**PROBLEM**:
Every line from the first one to the line containing "S = bpy.context.scene" should be echoed exactly; leave out the rest.

**INPUT FOR THIS TASK**:
- - - - - - -

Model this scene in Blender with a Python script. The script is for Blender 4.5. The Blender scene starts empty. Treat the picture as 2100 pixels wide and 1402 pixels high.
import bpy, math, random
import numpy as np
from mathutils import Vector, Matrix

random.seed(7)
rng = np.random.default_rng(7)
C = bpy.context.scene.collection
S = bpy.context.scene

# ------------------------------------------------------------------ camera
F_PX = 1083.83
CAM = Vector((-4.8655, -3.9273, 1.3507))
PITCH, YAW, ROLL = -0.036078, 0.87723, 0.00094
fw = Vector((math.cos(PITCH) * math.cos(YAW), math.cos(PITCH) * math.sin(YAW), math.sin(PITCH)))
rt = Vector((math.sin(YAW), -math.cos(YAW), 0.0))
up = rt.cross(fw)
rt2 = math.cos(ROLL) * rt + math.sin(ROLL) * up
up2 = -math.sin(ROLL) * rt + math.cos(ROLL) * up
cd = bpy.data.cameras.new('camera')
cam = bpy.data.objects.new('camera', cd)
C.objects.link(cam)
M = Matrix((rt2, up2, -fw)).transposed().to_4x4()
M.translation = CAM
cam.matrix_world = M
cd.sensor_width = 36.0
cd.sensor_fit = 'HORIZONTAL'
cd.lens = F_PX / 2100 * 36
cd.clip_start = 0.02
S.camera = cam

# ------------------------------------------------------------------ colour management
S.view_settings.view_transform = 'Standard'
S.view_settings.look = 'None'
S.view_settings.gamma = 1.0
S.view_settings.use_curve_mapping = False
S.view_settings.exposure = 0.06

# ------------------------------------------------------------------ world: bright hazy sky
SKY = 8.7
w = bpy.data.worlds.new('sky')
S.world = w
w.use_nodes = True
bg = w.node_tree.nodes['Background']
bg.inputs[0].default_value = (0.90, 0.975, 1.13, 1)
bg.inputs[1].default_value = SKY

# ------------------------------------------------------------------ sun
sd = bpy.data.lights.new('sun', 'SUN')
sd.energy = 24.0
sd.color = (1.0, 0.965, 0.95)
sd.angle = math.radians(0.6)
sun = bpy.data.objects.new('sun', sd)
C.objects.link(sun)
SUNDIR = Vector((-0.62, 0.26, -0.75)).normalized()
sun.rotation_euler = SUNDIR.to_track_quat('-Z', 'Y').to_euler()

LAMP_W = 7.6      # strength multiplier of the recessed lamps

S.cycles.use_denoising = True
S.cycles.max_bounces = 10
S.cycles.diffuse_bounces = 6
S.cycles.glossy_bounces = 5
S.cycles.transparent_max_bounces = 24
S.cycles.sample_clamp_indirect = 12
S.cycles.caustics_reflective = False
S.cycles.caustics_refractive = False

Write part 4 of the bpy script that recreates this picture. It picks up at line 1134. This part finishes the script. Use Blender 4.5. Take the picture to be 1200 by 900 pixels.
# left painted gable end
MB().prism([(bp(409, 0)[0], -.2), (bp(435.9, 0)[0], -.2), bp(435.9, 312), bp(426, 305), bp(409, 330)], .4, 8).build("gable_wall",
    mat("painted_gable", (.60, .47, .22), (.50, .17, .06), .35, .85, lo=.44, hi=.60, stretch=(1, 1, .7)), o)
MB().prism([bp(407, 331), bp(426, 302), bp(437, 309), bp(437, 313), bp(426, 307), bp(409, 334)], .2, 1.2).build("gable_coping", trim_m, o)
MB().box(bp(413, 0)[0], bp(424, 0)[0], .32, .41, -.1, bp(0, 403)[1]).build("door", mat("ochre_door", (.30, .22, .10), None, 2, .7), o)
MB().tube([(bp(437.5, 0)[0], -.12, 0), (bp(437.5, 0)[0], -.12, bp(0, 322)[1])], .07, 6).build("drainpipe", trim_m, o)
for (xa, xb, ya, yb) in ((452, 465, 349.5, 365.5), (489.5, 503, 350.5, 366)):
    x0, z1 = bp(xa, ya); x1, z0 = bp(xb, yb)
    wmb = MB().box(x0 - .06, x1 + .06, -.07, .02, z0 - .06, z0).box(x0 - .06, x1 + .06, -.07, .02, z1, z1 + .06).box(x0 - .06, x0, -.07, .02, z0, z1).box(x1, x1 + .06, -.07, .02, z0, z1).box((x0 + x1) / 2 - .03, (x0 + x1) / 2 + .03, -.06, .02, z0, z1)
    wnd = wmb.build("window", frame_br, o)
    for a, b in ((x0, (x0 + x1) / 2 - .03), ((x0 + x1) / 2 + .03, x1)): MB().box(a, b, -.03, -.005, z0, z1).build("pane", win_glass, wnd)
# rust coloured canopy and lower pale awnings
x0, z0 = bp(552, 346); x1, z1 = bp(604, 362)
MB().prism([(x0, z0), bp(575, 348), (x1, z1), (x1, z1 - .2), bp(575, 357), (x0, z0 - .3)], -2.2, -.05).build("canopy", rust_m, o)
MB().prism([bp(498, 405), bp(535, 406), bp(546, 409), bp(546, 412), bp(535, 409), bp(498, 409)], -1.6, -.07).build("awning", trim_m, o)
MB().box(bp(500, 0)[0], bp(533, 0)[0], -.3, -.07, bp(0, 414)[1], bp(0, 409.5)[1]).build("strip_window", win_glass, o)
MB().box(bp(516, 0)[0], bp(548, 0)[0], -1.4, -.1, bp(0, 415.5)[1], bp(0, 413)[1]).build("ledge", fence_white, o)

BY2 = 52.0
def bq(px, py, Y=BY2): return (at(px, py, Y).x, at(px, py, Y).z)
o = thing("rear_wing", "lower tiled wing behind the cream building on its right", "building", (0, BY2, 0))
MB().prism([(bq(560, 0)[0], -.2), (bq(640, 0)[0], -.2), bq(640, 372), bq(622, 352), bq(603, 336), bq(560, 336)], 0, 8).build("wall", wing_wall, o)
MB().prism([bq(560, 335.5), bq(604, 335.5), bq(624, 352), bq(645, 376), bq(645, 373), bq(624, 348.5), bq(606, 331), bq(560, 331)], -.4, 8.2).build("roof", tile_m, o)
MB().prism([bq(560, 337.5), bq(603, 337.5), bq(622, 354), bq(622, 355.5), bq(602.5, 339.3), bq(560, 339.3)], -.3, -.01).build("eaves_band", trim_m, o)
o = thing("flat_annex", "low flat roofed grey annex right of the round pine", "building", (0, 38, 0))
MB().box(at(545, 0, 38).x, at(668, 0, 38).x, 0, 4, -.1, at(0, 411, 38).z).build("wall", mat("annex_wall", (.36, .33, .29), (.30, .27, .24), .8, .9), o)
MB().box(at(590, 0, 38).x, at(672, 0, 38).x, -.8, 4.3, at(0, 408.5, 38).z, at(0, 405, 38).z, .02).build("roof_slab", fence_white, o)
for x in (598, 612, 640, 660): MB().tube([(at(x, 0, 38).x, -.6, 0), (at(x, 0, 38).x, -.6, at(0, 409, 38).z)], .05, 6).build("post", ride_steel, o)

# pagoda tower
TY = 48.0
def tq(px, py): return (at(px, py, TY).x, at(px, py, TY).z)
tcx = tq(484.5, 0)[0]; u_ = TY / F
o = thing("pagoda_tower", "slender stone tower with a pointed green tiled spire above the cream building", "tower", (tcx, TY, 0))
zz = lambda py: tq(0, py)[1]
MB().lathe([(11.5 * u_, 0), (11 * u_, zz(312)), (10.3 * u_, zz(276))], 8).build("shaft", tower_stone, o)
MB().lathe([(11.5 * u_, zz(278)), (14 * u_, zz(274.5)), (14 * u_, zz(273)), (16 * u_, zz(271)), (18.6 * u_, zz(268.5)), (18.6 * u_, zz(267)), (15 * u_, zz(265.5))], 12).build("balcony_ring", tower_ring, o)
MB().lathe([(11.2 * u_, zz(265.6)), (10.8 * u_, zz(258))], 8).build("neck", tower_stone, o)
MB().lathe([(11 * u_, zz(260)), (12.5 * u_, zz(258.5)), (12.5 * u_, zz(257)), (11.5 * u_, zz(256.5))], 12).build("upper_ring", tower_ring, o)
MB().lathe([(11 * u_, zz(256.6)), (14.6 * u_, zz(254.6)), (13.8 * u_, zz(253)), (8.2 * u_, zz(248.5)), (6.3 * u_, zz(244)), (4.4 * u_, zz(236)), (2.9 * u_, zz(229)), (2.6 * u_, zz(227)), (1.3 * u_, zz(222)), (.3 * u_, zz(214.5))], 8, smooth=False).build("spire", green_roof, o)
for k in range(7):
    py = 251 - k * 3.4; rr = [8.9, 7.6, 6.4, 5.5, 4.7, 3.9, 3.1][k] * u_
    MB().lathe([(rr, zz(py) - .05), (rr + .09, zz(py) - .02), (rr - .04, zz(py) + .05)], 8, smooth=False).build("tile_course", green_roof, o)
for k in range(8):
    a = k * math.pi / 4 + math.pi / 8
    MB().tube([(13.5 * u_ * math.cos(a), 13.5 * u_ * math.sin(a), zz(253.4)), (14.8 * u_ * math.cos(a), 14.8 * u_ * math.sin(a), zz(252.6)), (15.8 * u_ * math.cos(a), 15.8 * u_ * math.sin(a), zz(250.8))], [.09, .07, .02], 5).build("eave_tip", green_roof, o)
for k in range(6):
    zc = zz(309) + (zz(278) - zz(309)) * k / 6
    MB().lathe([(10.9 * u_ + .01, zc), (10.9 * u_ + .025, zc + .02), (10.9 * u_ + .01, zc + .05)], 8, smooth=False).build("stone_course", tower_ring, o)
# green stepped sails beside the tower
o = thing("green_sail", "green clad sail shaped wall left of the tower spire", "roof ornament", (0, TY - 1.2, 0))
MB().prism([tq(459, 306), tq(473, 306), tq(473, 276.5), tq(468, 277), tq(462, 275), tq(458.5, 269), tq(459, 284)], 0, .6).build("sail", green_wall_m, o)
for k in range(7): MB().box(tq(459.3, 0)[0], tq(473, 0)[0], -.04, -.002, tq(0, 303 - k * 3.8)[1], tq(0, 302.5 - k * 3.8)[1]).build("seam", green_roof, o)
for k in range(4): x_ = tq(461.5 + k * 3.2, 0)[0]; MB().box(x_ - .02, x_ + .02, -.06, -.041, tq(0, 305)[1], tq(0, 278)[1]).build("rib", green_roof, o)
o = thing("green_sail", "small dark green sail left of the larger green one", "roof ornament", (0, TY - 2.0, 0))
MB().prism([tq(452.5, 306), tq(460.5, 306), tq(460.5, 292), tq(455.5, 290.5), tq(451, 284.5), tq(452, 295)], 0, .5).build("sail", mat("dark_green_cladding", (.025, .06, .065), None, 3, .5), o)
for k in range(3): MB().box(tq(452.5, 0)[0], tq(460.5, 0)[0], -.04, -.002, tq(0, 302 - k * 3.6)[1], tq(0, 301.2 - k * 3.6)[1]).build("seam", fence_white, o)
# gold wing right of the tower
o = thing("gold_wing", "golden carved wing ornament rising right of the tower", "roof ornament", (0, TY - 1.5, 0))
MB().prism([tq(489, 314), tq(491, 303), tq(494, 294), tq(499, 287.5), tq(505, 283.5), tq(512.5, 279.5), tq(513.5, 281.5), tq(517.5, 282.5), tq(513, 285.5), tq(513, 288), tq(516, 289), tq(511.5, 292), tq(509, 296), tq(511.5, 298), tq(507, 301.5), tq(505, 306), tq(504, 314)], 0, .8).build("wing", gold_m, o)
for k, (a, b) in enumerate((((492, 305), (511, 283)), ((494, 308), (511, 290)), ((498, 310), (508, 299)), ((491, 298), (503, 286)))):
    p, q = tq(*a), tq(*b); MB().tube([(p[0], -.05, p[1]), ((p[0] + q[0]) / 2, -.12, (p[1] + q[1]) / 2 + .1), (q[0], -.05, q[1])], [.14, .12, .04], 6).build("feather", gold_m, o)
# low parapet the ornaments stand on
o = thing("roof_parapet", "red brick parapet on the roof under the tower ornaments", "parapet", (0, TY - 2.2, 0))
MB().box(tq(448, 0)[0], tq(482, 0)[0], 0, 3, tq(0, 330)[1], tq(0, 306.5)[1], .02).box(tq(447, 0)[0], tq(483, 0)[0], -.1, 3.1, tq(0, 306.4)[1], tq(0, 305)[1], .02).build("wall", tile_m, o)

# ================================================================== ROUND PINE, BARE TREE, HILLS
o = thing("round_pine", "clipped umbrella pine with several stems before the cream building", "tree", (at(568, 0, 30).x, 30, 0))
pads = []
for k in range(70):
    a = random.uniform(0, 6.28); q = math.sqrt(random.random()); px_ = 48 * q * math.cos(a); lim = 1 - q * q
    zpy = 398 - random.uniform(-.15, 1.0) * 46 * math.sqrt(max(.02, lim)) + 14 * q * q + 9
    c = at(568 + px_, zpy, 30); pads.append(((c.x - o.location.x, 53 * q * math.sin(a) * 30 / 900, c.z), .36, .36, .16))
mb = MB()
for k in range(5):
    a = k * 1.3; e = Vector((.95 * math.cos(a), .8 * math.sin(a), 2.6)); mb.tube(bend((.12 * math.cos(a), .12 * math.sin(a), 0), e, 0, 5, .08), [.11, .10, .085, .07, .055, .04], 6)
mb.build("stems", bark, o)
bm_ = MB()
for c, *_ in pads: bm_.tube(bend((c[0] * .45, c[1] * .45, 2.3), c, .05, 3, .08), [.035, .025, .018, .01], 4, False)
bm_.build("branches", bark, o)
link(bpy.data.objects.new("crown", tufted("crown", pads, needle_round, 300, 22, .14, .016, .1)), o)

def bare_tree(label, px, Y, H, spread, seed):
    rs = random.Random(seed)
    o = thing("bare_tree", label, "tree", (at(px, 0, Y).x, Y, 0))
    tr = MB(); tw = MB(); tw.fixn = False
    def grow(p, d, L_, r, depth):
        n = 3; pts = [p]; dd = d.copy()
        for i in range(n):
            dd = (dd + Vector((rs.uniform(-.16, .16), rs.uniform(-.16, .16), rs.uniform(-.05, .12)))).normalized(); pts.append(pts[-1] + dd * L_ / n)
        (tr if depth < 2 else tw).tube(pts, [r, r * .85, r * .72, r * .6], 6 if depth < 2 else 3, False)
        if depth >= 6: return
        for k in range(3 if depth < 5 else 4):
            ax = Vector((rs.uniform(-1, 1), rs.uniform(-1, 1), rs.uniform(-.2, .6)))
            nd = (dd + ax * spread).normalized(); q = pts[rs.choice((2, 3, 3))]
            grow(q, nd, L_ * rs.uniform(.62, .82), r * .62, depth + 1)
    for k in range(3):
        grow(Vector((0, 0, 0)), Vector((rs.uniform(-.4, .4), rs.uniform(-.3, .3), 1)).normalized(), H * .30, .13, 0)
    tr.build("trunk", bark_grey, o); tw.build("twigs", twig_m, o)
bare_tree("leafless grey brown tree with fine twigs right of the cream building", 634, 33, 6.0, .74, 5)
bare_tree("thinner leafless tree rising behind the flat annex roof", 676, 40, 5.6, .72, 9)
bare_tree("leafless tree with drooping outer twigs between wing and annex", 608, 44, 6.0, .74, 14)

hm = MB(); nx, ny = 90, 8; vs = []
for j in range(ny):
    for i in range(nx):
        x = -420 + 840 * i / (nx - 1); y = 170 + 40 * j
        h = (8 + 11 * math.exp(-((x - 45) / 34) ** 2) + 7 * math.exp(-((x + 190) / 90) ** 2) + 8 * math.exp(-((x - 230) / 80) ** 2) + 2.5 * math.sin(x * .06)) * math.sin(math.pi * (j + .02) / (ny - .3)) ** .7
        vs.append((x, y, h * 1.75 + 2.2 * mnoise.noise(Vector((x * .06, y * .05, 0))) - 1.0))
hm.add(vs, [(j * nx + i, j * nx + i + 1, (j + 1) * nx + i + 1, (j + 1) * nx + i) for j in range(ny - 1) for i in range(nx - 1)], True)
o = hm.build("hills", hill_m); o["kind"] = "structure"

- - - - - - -

**OUTPUT**:
Model this scene in Blender with a Python script. The script is for Blender 4.5. The Blender scene starts empty. Treat the picture as 2100 pixels wide and 1402 pixels high.
import bpy, math, random
import numpy as np
from mathutils import Vector, Matrix

random.seed(7)
rng = np.random.default_rng(7)
C = bpy.context.scene.collection
S = bpy.context.scene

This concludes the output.